Mistakes and losses in the games we play stay with us for life. Who knows why? Maybe it is to ground us in the deep knowledge that triumph is rare and fleeting, and that for almost every one of us, a fundamental measure of our lives will be the grace and perseverance with which we face pain and disappointment. If that last pitch out of the strike zone is the worst thing ever to befall Matt Wiegand, he will be a rare and fortunate man. At the end of the day, it was still only a baseball game. But I hope that after he finally stood up and walked off the field, he found someone who loves him, and that person hugged him for a long, long time.

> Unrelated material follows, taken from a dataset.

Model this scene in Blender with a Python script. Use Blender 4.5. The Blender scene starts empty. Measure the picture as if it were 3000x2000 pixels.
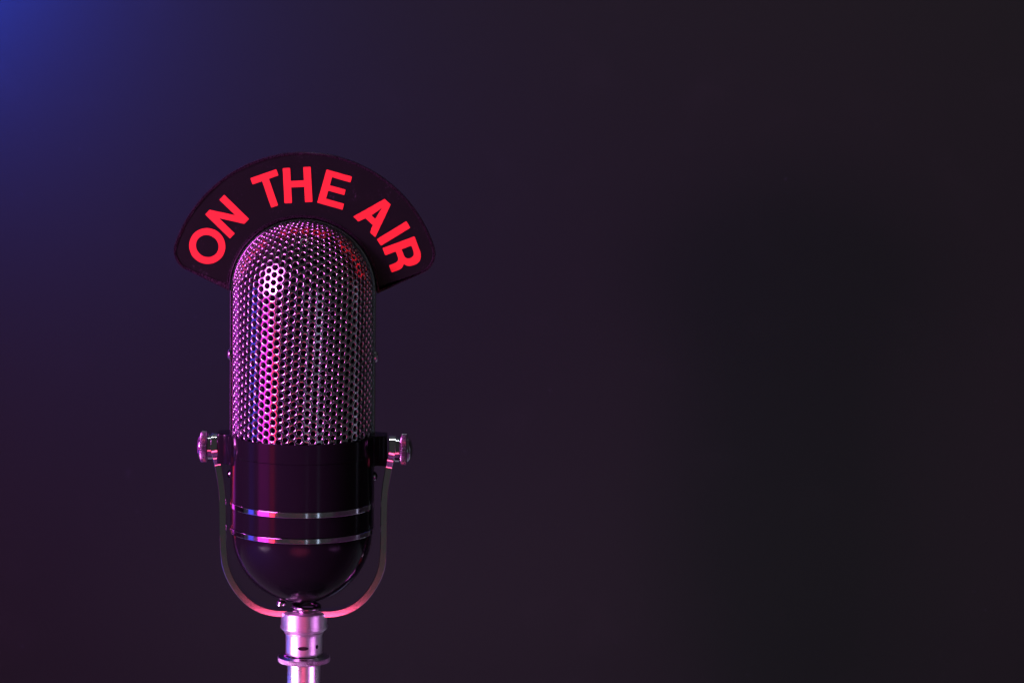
import bpy, bmesh, math, random
from mathutils import Vector, Matrix
random.seed(7)
pi, sin, cos, rad = math.pi, math.sin, math.cos, math.radians
S = 0.00015                      # metres per millimetre-like drawing unit ("u")
scene = bpy.context.scene
col = scene.collection

# ------------------------------------------------------------------ camera
F, PITCH, ROLL = 9000.0, rad(7.5), rad(0.8)
TX = 612.0
cam_d = bpy.data.cameras.new("camera")
cam = bpy.data.objects.new("camera", cam_d); col.objects.link(cam)
cam_d.sensor_width = 36.0
cam_d.lens = F / 3000.0 * 36.0
cam_d.clip_start = 0.05; cam_d.clip_end = 50
CAM = Vector((TX, -F * cos(PITCH), F * sin(PITCH))) * S
cam.matrix_world = Matrix.Translation(CAM) @ Matrix.Rotation(pi / 2 - PITCH, 4, 'X') @ Matrix.Rotation(ROLL, 4, 'Z')
cam_d.dof.use_dof = True
cam_d.dof.focus_distance = F * S - 0.015
cam_d.dof.aperture_fstop = 11.0
scene.camera = cam

def at(px, py, Y=0.0):
    """point (x, z) in u on the vertical plane y = Y seen at a spot of the photograph"""
    x = px - 1500.0; y = 1000.0 - py
    cx = x * cos(ROLL) - y * sin(ROLL); cy = x * sin(ROLL) + y * cos(ROLL)
    d = (cx, cy * sin(PITCH) + F * cos(PITCH), cy * cos(PITCH) - F * sin(PITCH))
    t = (Y + F * cos(PITCH)) / d[1]
    return TX + t * d[0], F * sin(PITCH) + t * d[2]

# ------------------------------------------------------------------ world, view
world = bpy.data.worlds.new("World"); scene.world = world; world.use_nodes = True
bg = world.node_tree.nodes['Background']
bg.inputs[0].default_value = (0.027, 0.026, 0.028, 1); bg.inputs[1].default_value = 1.0
scene.view_settings.view_transform = 'Standard'
scene.view_settings.look = 'None'
scene.view_settings.exposure = 0; scene.view_settings.gamma = 1
scene.cycles.max_bounces = 8; scene.cycles.glossy_bounces = 5; scene.cycles.diffuse_bounces = 3
scene.cycles.caustics_reflective = False; scene.cycles.caustics_refractive = False
scene.cycles.sample_clamp_indirect = 4.0

# ------------------------------------------------------------------ lamps
HEADC = Vector((0, 0, -60)) * S
FOOT = Vector((0, 0, -800)) * S
def softbox(name, az, el, dist, w, h, color, radiance, target=HEADC, spread=180):
    """rectangular area light; az from straight ahead of the microphone (towards the viewer), negative = left"""
    a, e = rad(az), rad(el)
    d = Vector((sin(a) * cos(e), -cos(a) * cos(e), sin(e)))
    l = bpy.data.lights.new(name, 'AREA'); l.shape = 'RECTANGLE'; l.size = w; l.size_y = h
    l.color = color; l.energy = radiance * pi * w * h
    l.spread = rad(spread)
    o = bpy.data.objects.new(name, l); col.objects.link(o)
    o.location = target + d * dist
    o.rotation_euler = (-d).to_track_quat('-Z', 'Y').to_euler()
    return o
softbox("key_lamp", -47, 10, 0.85, 0.11, 0.13, (1.0, 0.24, 0.90), 14.5, HEADC + Vector((0.03, 0, 0)), 62)
softbox("key_reflector", -53, 20, 0.90, 0.46, 0.60, (1.0, 0.16, 0.95), 9.0, HEADC, 150)
softbox("magenta_panel", -59, -14, 0.85, 0.28, 0.26, (1.0, 0.02, 0.72), 3.2)
softbox("red_panel", -44, -17, 0.85, 0.12, 0.30, (1.0, 0.02, 0.05), 4.2)
softbox("blue_panel", -83, -6, 0.85, 0.16, 0.40, (0.05, 0.06, 1.0), 1.1)
softbox("grey_strip", 11, -6, 1.0, 0.016, 0.55, (0.6, 0.75, 1.0), 1.2)
softbox("grey_strip", 29, -6, 1.0, 0.034, 0.55, (0.6, 0.75, 1.0), 1.2)
softbox("grey_strip", 100, -6, 0.9, 0.03, 0.55, (0.7, 0.7, 1.0), 0.9)
softbox("side_magenta_panel", -131, 4, 0.29, 0.05, 0.30, (0.85, 0.05, 1.0), 1.4)
STEM = Vector((0, 0, -1180)) * S
softbox("white_stem_fill", -62, -4, 0.28, 0.40, 0.05, (1.0, 0.66, 1.0), 3.0, STEM, 38)  # added fill, narrowed to whiten the left of collar and pole
softbox("blue_stem_lamp", -122, -10, 0.20, 0.14, 0.04, (0.10, 0.12, 1.0), 1.6, STEM + Vector((0, 0, -0.02)), 40)
softbox("lilac_stem_fill", 60, -4, 0.28, 0.40, 0.05, (0.85, 0.28, 0.95), 0.95, STEM, 38)  # added fill that tints the right side of the stand lilac
def pool(name, loc, aim, color, power, angle, blend=1.0):
    """narrow spot that throws a soft pool of light on the table"""
    l = bpy.data.lights.new(name, 'SPOT'); l.color = color; l.energy = power
    l.spot_size = rad(angle); l.spot_blend = blend; l.shadow_soft_size = 0.02
    o = bpy.data.objects.new(name, l); col.objects.link(o)
    o.location = loc; o.rotation_euler = (Vector(aim) - Vector(loc)).to_track_quat('-Z', 'Y').to_euler()
TZ = -0.245
pool("pink_spot", (0.0, -1.0, 0.60), (0.00, -0.45, TZ), (1.0, 0.08, 0.22), 1000, 15, 0.5)
pool("lilac_spot", (0.75, -0.15, 0.65), (0.36, -0.10, TZ), (0.85, 0.30, 1.0), 18, 30)
pool("blue_spot", (-0.75, -0.30, 0.65), (-0.42, -0.16, TZ), (0.04, 0.08, 1.0), 260, 34)
def wall_wash(name, loc, aim, size, color, energy, spread=120):
    l = bpy.data.lights.new(name, 'AREA'); l.shape = 'DISK'; l.size = size
    l.color = color; l.energy = energy; l.spread = rad(spread)
    o = bpy.data.objects.new(name, l); col.objects.link(o)
    o.location = loc; o.rotation_euler = (Vector(aim) - Vector(loc)).to_track_quat('-Z', 'Y').to_euler()
wall_wash("blue_wall_lamp", (-0.275, 0.150, 0.235), (-0.22, 0.234, 0.185), 0.06, (0.01, 0.06, 1.0), 5.0, 108)
l = bpy.data.lights.new("wall_lift_fill", 'AREA'); l.shape = 'RECTANGLE'; l.size = 0.9; l.size_y = 0.05  # unseen neutral fill, added to lift the blacks of the wall
l.color = (0.88, 1.0, 1.08); l.energy = 1.85; l.spread = rad(34)
o = bpy.data.objects.new("wall_lift_fill", l); col.objects.link(o)
o.location = (0.10, 0.11, 0.85); o.rotation_euler = (Vector((0.10, 0.285, -0.15)) - o.location).to_track_quat('-Z', 'Y').to_euler()
o.rotation_euler = Matrix(((1, 0, 0), (0, cos(rad(9)), -sin(rad(9))), (0, sin(rad(9)), cos(rad(9))))).to_euler()

# ------------------------------------------------------------------ materials
def new_mat(name):
    m = bpy.data.materials.new(name); m.use_nodes = True
    nt = m.node_tree
    return m, nt, nt.nodes['Principled BSDF']
def noise(nt, scale, detail=4, vec_scale=None, rough=0.6):
    tc = nt.nodes.new('ShaderNodeTexCoord'); mp = nt.nodes.new('ShaderNodeMapping')
    nt.links.new(tc.outputs['Object'], mp.inputs['Vector'])
    if vec_scale: mp.inputs['Scale'].default_value = vec_scale
    n = nt.nodes.new('ShaderNodeTexNoise'); n.inputs['Scale'].default_value = scale
    n.inputs['Detail'].default_value = detail; n.inputs['Roughness'].default_value = rough
    nt.links.new(mp.outputs['Vector'], n.inputs['Vector'])
    return n.outputs['Fac']
def ramp(nt, src, a, b, lo, hi):
    r = nt.nodes.new('ShaderNodeMapRange')
    r.inputs['From Min'].default_value = a; r.inputs['From Max'].default_value = b
    r.inputs['To Min'].default_value = lo; r.inputs['To Max'].default_value = hi
    nt.links.new(src, r.inputs['Value']); return r.outputs['Result']
def bump(nt, src, strength, dist, bsdf):
    b = nt.nodes.new('ShaderNodeBump'); b.inputs['Strength'].default_value = strength
    b.inputs['Distance'].default_value = dist
    nt.links.new(src, b.inputs['Height']); nt.links.new(b.outputs['Normal'], bsdf.inputs['Normal'])
def metal(name, base, r0, r1, nscale=900, bstr=0.0, aniso=0.0, vs=None, bdist=0.00002):
    m, nt, b = new_mat(name)
    b.inputs['Base Color'].default_value = (*base, 1); b.inputs['Metallic'].default_value = 1
    f = noise(nt, nscale, 5, vs)
    nt.links.new(ramp(nt, f, 0.3, 0.7, r0, r1), b.inputs['Roughness'])
    if bstr: bump(nt, f, bstr, bdist, b)
    if aniso:
        b.inputs['Anisotropic'].default_value = aniso
    return m
def paint(name, base, rough, nscale=500, spec=0.5, dr=0.08, bstr=0.0):
    m, nt, b = new_mat(name)
    b.inputs['Base Color'].default_value = (*base, 1)
    b.inputs['Specular IOR Level'].default_value = spec
    f = noise(nt, nscale, 5)
    nt.links.new(ramp(nt, f, 0.3, 0.7, max(0.01, rough - dr), rough + dr), b.inputs['Roughness'])
    if bstr: bump(nt, f, bstr, 0.00003, b)
    return m
GRILLE = metal("grille_chrome", (0.58, 0.58, 0.60), 0.10, 0.16, 1500, 0.02)
CHROME = metal("polished_chrome", (0.60, 0.60, 0.62), 0.05, 0.14, 900, 0.10)
BODY = paint("black_gloss_lacquer", (0.008, 0.010, 0.010), 0.15, 300, 0.12, 0.04)
RING = metal("polished_ring", (0.85, 0.85, 0.88), 0.07, 0.15, 500, 0.12, vs=(1, 1, 6))
LINER = paint("black_cloth", (0.10, 0.09, 0.10), 0.9, spec=0.0)
KNURL = metal("knurled_steel", (0.34, 0.31, 0.34), 0.28, 0.42, 900)
CABLE = metal("dark_coiled_lead", (0.30, 0.27, 0.28), 0.14, 0.22, 600)
LETTER = paint("red_print", (0.92, 0.066, 0.034), 0.6, spec=0.15)
SIGNB = paint("black_sign_face", (0.005, 0.006, 0.006), 0.30, 300, 0.35, 0.02)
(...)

Postscript: After this essay appeared in Johns Hopkins Magazine, Dr Essai received a kind note from Matt Wiegand’s mother, thanking him and saying that she had, indeed, hugged her son for a long time. The doctor could not determine Mr. Wiegand’s current whereabouts, but Stephen Peyser went on the play professional lacrosss and is now head of US cash equity trading at Bank of America Merrill Lynch.